*EXTRACTED DATA*.
------------------------------------------------------------------------
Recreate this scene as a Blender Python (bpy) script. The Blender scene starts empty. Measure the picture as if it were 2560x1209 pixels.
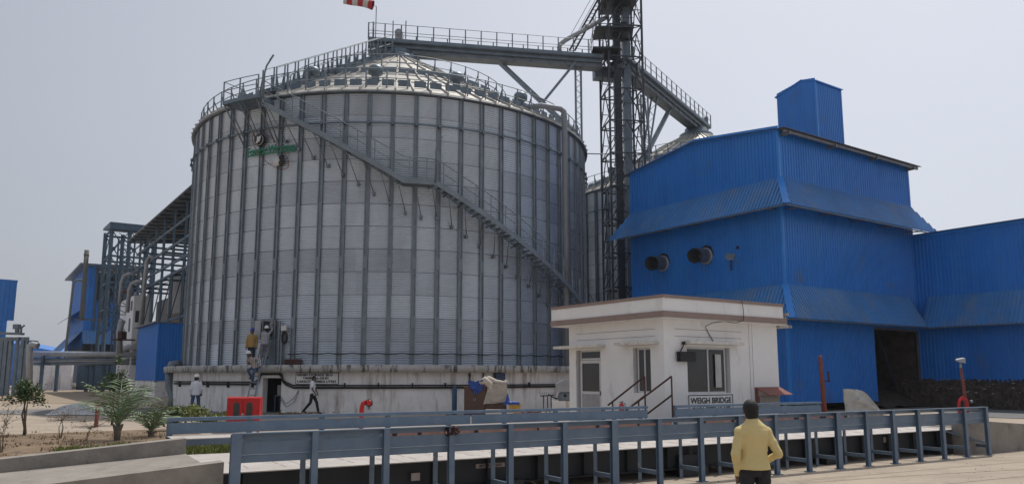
import bpy, bmesh, math, random
from mathutils import Vector, Matrix, noise as mnoise
from math import sin, cos, pi, radians as R
random.seed(7)
sc = bpy.context.scene
COL = sc.collection
# ---------------------------------------------------------------- camera
F, CX, CY, PITCH, CH = 1930.0, 1280.0, 668.0, math.atan(272/1930.0), 1.95
cd = bpy.data.cameras.new('camera'); cam = bpy.data.objects.new('camera', cd); COL.objects.link(cam)
cam.location = (0, 0, CH); cam.rotation_euler = (pi/2 + PITCH, 0, 0)
cd.sensor_width = 36; cd.lens = 36*F/2560; cd.shift_y = (CY-604.5)/2560
cd.clip_end = 4000; cd.clip_start = 0.1
sc.camera = cam
# ---------------------------------------------------------------- world, sun, exposure
w = bpy.data.worlds.new('World'); sc.world = w; w.use_nodes = True
nt = w.node_tree; nt.nodes.clear()
SUN_EL, SUN_AZ = 64.0, 30.0
sky = nt.nodes.new('ShaderNodeTexSky'); sky.sky_type = 'NISHITA'; sky.sun_disc = False
sky.sun_elevation = R(SUN_EL); sky.sun_rotation = R(SUN_AZ)
sky.air_density = 1.0; sky.dust_density = 6.0; sky.ozone_density = 1.5; sky.altitude = 50
bg = nt.nodes.new('ShaderNodeBackground'); bg.inputs['Strength'].default_value = 0.085
bg2 = nt.nodes.new('ShaderNodeBackground'); bg2.inputs['Strength'].default_value = 1.0
bg2.inputs['Color'].default_value = (0.54, 0.568, 0.63, 1)
mx = nt.nodes.new('ShaderNodeMixShader'); mx.inputs[0].default_value = 0.72
out = nt.nodes.new('ShaderNodeOutputWorld')
nt.links.new(sky.outputs[0], bg.inputs[0]); nt.links.new(bg.outputs[0], mx.inputs[1])
nt.links.new(bg2.outputs[0], mx.inputs[2]); nt.links.new(mx.outputs[0], out.inputs[0])
# haze glow is brighter towards the sun side
tc = nt.nodes.new('ShaderNodeTexCoord'); dt = nt.nodes.new('ShaderNodeVectorMath'); dt.operation = 'DOT_PRODUCT'
dt.inputs[1].default_value = (sin(R(42)), cos(R(42)), 0.15)
mr = nt.nodes.new('ShaderNodeMapRange'); mr.inputs[1].default_value = 0.1; mr.inputs[2].default_value = 1.0
mr.inputs[3].default_value = 0.76; mr.inputs[4].default_value = 1.24
nt.links.new(tc.outputs['Generated'], dt.inputs[0]); nt.links.new(dt.outputs['Value'], mr.inputs[0])
cn = nt.nodes.new('ShaderNodeTexNoise'); cn.inputs['Scale'].default_value = 1.6; cn.inputs['Detail'].default_value = 6; cn.inputs['Roughness'].default_value = .55
nt.links.new(tc.outputs['Generated'], cn.inputs['Vector']); cm = nt.nodes.new('ShaderNodeMapRange'); cm.inputs[1].default_value = .3; cm.inputs[2].default_value = .7; cm.inputs[3].default_value = .965; cm.inputs[4].default_value = 1.035
nt.links.new(cn.outputs[0], cm.inputs[0]); mm = nt.nodes.new('ShaderNodeMath'); mm.operation = 'MULTIPLY'; nt.links.new(mr.outputs[0], mm.inputs[0]); nt.links.new(cm.outputs[0], mm.inputs[1])
nt.links.new(mm.outputs[0], bg2.inputs['Strength'])
sd = bpy.data.lights.new('sun', 'SUN'); sd.energy = 2.6; sd.angle = R(0.8); sd.color = (1, .95, .87)
so = bpy.data.objects.new('sun', sd); COL.objects.link(so)
sv = Vector((sin(R(SUN_AZ))*cos(R(SUN_EL)), cos(R(SUN_AZ))*cos(R(SUN_EL)), sin(R(SUN_EL))))
so.rotation_euler = (-sv).to_track_quat('-Z', 'Y').to_euler(); so.location = (0, 0, 60)
sc.view_settings.view_transform = 'Standard'; sc.view_settings.look = 'None'
sc.view_settings.exposure = 0.22; sc.view_settings.gamma = 1.0
sc.cycles.max_bounces = 5; sc.cycles.transparent_max_bounces = 6

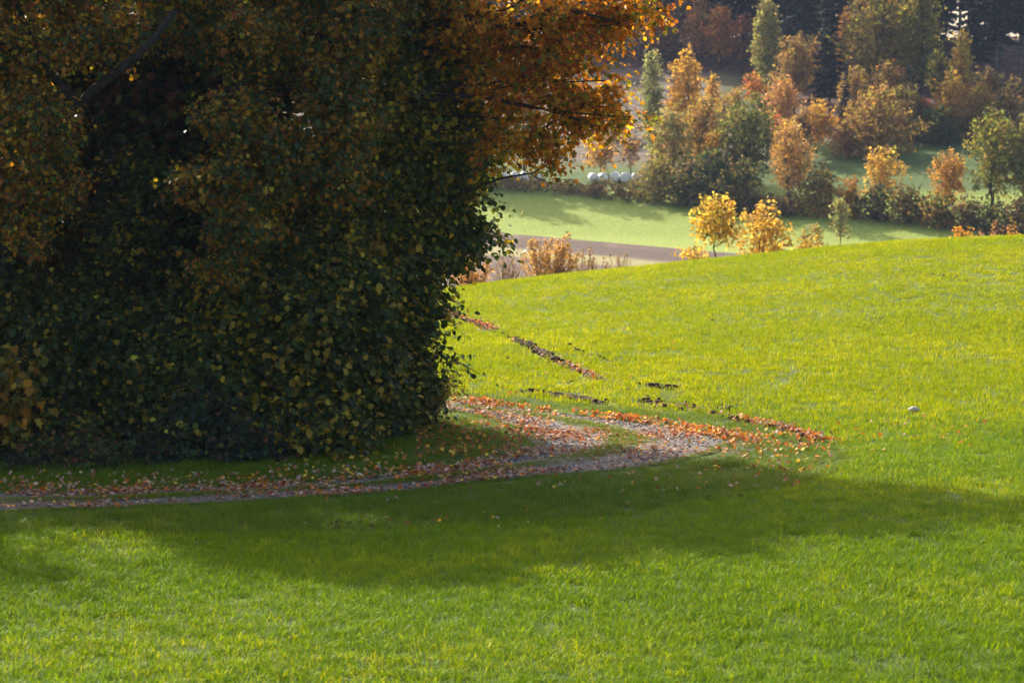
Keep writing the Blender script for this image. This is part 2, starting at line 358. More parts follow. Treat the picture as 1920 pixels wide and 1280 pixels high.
# ------------------------------------------------------------------ grass
LIB = bpy.data.collections.new('grass_tufts')     # source meshes for the scattered grass only
def tuft(name, n, rad, h, wdt, mat, bend=.5, tint=((.5, .78, 1.2), (1.22, 1.12, .8)), dry=.02):  # cool end of the tint paints sky sheen onto the blades
    V = []; F = []; T = []; b = 0
    for i in range(n):
        a = random.uniform(0, 6.283); r = rad * math.sqrt(random.random()); p = np.array([r * math.cos(a), r * math.sin(a), -.01])
        th = random.uniform(0, 6.283); d = np.array([math.cos(th), math.sin(th), 0]); s = np.array([-d[1], d[0], 0])
        tw = random.uniform(-.8, .8); s = s * math.cos(tw) + d * math.sin(tw)
        hh = h * random.uniform(.55, 1.2); be = bend * random.uniform(.3, 1.5); ww = wdt * random.uniform(.7, 1.25)
        pts = []
        for k, t in enumerate((0, .45, .8, 1)):
            c = p + np.array([0, 0, 1]) * hh * t * (1 - .35 * be * t) + d * hh * be * t * t
            q = ww * (.8, 1, .6, 0)[k]
            if k < 3: V += [c - s * q / 2, c + s * q / 2]
            else: V.append(c)
        F += [[b, b + 1, b + 3, b + 2], [b + 2, b + 3, b + 5, b + 4], [b + 4, b + 5, b + 6]]; b += 7
        c = np.array(tint[0]) + (np.array(tint[1]) - np.array(tint[0])) * random.random()
        if random.random() < dry: c = np.array([1.6, 1.1, 1.6])
        T += [c, c, c]
    st = np.cumsum([0] + [len(f) for f in F[:-1]])
    o = mesh_obj(name, np.array(V), np.concatenate(F), st, mat, tint=np.array(T), link=False); return o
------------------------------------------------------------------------
*TASK TO COMPLETE*. Extract all lines that hold the word "this".

*THE OUTPUT*.
Recreate this scene as a Blender Python (bpy) script. The Blender scene starts empty. Measure the picture as if it were 2560x1209 pixels.
Keep writing the Blender script for this image. This is part 2, starting at line 358. More parts follow. Treat the picture as 1920 pixels wide and 1280 pixels high.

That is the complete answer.